• [WORK TO BE COMPLETED]: Reproduce exactly the lines of the material beneath, from the line that contains "b.build('back_panel', 'tray', t)" to the line that contains "b.build('end_panel', 'panel', t)", both included, and no other lines.
↓
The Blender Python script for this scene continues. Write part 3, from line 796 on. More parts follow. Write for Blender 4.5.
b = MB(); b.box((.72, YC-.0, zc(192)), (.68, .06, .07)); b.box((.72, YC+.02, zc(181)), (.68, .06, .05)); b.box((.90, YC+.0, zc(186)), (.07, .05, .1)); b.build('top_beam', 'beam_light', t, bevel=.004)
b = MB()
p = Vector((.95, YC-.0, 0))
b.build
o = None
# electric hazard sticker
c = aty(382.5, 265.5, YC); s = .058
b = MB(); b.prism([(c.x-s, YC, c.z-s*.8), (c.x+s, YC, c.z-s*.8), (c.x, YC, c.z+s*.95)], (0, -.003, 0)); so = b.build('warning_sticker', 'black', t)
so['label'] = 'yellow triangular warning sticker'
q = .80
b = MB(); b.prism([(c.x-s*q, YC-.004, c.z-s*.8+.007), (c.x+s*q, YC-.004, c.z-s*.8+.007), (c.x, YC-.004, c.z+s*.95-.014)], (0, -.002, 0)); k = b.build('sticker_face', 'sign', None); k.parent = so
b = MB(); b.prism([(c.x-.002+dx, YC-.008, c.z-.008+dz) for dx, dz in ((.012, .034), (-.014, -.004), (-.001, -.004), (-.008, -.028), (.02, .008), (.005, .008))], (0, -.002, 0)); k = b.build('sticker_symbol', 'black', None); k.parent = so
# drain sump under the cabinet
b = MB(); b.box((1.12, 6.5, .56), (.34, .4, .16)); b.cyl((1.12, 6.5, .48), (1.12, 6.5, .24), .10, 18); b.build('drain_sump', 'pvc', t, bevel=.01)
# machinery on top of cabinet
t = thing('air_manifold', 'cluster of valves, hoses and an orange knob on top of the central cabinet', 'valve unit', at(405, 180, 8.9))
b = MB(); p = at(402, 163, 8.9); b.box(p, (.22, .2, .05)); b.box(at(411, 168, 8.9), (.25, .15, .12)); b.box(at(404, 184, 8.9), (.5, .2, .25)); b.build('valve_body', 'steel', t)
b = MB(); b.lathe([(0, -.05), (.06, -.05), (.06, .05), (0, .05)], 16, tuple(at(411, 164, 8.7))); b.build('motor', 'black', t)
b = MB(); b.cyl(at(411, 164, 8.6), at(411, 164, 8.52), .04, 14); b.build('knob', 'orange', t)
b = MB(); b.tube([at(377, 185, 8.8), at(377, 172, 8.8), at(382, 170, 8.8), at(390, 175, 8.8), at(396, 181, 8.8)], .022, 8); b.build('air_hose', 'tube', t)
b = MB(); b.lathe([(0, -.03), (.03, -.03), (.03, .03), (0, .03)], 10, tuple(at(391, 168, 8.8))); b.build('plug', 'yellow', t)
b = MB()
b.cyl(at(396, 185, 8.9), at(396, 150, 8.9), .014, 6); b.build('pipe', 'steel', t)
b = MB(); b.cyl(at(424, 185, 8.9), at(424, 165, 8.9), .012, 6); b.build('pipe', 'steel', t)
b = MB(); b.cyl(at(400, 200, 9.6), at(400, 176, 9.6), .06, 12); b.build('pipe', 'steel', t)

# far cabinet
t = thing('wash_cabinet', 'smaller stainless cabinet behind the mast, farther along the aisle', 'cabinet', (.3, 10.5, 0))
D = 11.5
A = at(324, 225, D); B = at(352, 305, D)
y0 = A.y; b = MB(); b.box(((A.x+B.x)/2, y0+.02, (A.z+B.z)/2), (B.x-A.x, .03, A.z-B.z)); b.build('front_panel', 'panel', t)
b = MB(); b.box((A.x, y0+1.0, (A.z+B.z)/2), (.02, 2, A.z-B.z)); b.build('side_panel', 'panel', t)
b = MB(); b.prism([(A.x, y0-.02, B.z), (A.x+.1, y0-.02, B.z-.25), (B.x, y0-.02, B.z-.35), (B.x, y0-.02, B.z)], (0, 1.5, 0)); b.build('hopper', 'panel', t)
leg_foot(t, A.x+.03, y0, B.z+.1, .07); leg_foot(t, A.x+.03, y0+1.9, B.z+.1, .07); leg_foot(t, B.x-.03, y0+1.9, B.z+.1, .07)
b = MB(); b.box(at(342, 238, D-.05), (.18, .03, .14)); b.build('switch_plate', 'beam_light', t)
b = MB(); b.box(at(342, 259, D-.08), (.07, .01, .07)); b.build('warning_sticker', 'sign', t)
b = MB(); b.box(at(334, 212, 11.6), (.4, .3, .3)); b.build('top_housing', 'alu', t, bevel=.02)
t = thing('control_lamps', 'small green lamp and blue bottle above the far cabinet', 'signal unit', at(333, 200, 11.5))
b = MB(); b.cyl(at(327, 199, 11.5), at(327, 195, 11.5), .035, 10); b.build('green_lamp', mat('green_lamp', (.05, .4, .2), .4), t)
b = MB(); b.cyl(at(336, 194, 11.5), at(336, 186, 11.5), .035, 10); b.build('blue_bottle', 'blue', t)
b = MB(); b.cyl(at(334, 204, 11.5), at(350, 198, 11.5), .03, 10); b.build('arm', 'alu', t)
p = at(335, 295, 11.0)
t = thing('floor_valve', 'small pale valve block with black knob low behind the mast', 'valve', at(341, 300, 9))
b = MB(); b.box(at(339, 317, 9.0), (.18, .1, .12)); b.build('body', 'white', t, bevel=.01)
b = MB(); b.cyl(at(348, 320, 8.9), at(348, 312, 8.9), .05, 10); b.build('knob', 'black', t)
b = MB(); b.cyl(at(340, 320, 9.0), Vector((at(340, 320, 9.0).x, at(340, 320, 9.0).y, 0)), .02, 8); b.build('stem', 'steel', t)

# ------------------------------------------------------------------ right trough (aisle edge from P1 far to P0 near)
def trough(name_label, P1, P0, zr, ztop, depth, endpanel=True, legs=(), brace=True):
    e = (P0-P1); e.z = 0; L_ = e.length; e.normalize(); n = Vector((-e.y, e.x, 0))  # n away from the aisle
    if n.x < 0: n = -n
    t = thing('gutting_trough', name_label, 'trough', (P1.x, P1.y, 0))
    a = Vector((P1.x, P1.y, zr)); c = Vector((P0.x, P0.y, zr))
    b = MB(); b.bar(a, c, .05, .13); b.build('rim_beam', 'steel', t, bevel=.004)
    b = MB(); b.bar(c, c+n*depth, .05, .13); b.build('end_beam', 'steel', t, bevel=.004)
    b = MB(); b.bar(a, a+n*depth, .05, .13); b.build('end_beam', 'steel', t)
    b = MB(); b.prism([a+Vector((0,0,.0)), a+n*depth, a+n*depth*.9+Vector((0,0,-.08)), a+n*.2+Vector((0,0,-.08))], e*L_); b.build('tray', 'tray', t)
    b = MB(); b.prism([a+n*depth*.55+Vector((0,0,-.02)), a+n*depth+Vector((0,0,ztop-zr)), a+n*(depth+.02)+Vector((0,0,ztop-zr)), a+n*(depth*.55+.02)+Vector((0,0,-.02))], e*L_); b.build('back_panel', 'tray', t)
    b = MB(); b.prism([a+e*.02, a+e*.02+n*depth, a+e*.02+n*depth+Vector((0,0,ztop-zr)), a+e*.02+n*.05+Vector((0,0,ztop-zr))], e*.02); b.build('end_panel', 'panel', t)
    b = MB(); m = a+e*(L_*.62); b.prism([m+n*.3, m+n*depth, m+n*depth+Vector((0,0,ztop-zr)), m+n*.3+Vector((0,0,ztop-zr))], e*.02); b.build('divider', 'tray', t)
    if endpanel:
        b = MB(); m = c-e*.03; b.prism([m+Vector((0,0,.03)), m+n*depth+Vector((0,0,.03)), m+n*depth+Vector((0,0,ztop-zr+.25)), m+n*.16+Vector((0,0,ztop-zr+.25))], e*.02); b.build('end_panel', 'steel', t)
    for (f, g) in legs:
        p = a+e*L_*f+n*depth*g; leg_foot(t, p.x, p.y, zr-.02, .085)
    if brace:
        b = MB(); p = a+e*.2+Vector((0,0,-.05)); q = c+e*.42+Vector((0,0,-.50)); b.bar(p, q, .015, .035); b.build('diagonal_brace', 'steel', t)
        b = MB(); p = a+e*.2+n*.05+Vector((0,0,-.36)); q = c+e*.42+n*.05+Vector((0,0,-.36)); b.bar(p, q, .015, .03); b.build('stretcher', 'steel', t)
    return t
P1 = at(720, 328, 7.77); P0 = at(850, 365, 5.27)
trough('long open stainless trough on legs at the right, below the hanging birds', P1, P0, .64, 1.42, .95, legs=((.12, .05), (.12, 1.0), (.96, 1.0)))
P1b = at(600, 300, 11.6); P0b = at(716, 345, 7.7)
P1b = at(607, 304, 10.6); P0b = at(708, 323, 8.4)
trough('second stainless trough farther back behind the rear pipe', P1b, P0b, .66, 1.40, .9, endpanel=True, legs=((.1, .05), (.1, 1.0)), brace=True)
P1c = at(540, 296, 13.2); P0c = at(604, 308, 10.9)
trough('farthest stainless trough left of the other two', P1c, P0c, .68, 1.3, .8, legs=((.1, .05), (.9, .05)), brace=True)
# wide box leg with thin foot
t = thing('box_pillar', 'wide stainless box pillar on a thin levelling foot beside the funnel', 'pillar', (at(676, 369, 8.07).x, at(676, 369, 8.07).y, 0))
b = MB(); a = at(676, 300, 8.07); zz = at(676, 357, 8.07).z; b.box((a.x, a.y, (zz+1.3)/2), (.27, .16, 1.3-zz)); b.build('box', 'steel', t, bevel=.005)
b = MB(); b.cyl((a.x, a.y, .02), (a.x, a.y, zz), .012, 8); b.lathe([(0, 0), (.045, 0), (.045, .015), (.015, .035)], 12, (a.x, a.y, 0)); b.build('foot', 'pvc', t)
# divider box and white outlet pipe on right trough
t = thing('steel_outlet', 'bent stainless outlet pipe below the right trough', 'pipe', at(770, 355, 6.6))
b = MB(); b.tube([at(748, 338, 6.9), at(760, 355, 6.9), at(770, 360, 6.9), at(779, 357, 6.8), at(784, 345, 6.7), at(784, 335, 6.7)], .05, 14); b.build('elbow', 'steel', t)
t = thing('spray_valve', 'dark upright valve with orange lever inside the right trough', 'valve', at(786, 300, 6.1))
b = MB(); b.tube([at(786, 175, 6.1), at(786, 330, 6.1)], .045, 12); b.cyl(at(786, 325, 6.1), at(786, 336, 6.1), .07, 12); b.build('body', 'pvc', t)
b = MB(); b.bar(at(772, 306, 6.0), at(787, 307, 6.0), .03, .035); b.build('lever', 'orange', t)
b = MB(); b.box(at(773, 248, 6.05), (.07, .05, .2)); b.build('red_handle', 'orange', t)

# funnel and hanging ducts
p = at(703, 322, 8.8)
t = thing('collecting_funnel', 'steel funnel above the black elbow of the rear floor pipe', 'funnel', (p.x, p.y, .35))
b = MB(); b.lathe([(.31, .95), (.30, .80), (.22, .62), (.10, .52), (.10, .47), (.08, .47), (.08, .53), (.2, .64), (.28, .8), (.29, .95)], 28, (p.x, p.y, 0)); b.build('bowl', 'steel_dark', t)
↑
• [SOLUTION TO THIS TASK]:
    b = MB(); b.prism([a+n*depth*.55+Vector((0,0,-.02)), a+n*depth+Vector((0,0,ztop-zr)), a+n*(depth+.02)+Vector((0,0,ztop-zr)), a+n*(depth*.55+.02)+Vector((0,0,-.02))], e*L_); b.build('back_panel', 'tray', t)
    b = MB(); b.prism([a+e*.02, a+e*.02+n*depth, a+e*.02+n*depth+Vector((0,0,ztop-zr)), a+e*.02+n*.05+Vector((0,0,ztop-zr))], e*.02); b.build('end_panel', 'panel', t)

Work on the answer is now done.